В «Страшной мести» и «Вие» «священнодействие» в «падшей церкви» совершается уже напрямую силами зла (колдун, панночка) оно также содержит в себе мотив воспоминания-воскрешения. Однако в «падшей» церкви евхаристические и экклезиологические символы вывернуты наизнанку, воспоминание — священнодействие — обожение трансформируются в триаду забвение — колдовской ритуал — погибель. Ритуал, который наблюдает пан Данила, заключается в призвании души (или скорее призрака) спящей Катерины, Катерина-душа помнит все преступления отца-колдуна и призывает его к покаянию. Душа, подлинная идентичность Катерины, бодрствует, когда Катерина спит, бодрствующая Катерина, не зная сама себя, «свою душу», спит бодрствуя. Колдун препятствует соединению «двух Катерин», чтобы погубить её. В реальности она неспособна противиться его злой воле. Беспамятство — важная причина «падения» церкви и превращения ее в антицерковь, Остап и Андрий забывают годы учебы, Андрий забывает казачье братство и веру, Хома забывает основной смысл своего бдения, помышляя только о «люльке», храм, где происходит действие, давно забыт и оставлен людьми. Характерно, что сторонниками колдуна выступает католическое духовенство: описывая сцену нападения на хутор пана Данилы, Гоголь подчеркивает участие в этом деле «нечестивых попов». Антицерковь колдуна-антихриста сближается с «нечестивой» церковью католиков и униатов. В качестве забытой и покинутой церковь представляется и в петербургских повестях, но добавляется еще один мотив, причина падения — официозность, совпадение церкви с «миром сим».

В «Шинели» Акакий Акакиевич «священнодействует» переписывая бумаги департамента, но подлинное торжество — обретение шинели.

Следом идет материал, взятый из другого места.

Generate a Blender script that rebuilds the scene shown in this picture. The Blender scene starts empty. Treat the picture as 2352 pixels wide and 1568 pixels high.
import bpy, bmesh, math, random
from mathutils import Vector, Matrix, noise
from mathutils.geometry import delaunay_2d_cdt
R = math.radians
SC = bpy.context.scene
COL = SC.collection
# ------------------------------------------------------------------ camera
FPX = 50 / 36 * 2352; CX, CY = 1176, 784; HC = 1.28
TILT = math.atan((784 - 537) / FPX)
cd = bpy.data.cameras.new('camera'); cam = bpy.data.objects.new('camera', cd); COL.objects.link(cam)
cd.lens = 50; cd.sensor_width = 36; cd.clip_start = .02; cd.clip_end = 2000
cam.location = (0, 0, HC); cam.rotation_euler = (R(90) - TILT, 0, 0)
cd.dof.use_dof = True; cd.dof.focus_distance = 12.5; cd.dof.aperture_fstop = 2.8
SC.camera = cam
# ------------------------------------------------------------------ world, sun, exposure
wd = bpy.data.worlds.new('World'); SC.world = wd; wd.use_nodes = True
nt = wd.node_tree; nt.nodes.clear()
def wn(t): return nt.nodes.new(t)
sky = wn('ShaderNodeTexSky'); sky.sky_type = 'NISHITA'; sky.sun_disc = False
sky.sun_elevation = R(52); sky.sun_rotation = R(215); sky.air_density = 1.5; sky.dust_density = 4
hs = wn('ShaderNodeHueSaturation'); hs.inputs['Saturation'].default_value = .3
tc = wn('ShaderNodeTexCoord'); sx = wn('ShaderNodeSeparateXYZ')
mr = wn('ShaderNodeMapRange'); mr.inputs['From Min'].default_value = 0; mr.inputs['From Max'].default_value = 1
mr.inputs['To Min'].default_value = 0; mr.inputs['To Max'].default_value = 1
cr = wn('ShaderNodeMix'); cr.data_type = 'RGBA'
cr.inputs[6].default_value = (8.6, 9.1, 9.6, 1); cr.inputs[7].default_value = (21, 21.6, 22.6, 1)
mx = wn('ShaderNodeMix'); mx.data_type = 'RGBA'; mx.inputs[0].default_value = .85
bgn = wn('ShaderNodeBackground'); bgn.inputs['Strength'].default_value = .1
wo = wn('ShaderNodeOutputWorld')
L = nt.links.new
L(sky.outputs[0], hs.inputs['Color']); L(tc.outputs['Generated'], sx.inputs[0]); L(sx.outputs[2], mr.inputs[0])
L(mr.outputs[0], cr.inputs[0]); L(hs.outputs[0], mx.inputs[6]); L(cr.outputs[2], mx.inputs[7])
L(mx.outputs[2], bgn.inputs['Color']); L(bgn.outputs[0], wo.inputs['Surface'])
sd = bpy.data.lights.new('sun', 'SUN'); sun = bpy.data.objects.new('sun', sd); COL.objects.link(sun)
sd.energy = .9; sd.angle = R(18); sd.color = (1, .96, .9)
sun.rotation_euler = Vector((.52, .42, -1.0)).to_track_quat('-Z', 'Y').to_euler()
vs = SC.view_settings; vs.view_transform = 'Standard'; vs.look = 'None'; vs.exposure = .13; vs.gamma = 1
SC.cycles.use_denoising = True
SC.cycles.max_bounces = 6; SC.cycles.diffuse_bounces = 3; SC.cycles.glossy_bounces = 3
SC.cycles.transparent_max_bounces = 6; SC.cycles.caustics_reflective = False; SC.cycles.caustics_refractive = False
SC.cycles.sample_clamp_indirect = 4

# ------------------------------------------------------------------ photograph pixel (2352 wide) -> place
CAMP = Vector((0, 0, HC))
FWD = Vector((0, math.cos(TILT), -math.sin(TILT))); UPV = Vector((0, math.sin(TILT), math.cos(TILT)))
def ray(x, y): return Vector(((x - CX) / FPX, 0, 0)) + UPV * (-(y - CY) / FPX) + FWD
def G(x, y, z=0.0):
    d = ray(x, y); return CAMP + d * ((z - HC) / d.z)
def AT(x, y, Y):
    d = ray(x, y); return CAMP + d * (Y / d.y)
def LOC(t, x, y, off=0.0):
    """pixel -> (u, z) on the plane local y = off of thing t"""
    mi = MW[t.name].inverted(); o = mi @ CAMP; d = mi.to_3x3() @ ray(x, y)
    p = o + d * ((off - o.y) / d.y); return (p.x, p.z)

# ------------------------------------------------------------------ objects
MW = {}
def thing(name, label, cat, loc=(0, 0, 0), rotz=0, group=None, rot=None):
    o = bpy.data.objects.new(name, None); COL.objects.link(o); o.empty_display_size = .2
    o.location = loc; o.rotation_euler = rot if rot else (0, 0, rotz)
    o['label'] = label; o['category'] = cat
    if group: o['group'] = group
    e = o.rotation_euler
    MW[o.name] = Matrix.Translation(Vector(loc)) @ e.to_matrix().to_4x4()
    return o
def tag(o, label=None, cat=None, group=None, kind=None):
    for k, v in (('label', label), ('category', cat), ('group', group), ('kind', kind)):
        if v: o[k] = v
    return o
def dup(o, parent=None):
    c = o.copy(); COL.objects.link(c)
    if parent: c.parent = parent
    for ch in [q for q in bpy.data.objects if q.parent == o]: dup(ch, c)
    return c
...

Шинель — символ принадлежности к «казённому храму службы», она упрочняет положение Башмачкина в чиновничьей иерархии, надев шинель, он совлекает «ветхого человека» и облекается в «нового». Однако преображения не происходит, апофеоз-обожение заканчивается для Акакия Акакиевича гибелью, в качестве «живого мертвеца» он оскверняет «казённый храм службы», которому посвятил всю жизнь, срывая шинель у генерала.

Вариант официозной и поэтому падшей церкви можно видеть и в «Ревизоре». Заслуживает внимания версия , что события и многие мотивы комедии представляют собой травестированный масонский ритуал, если это так, можно констатировать сближение официозного-чиновничьего священнодействия с мотивами «черной мессы» малороссийских повестей Гоголя.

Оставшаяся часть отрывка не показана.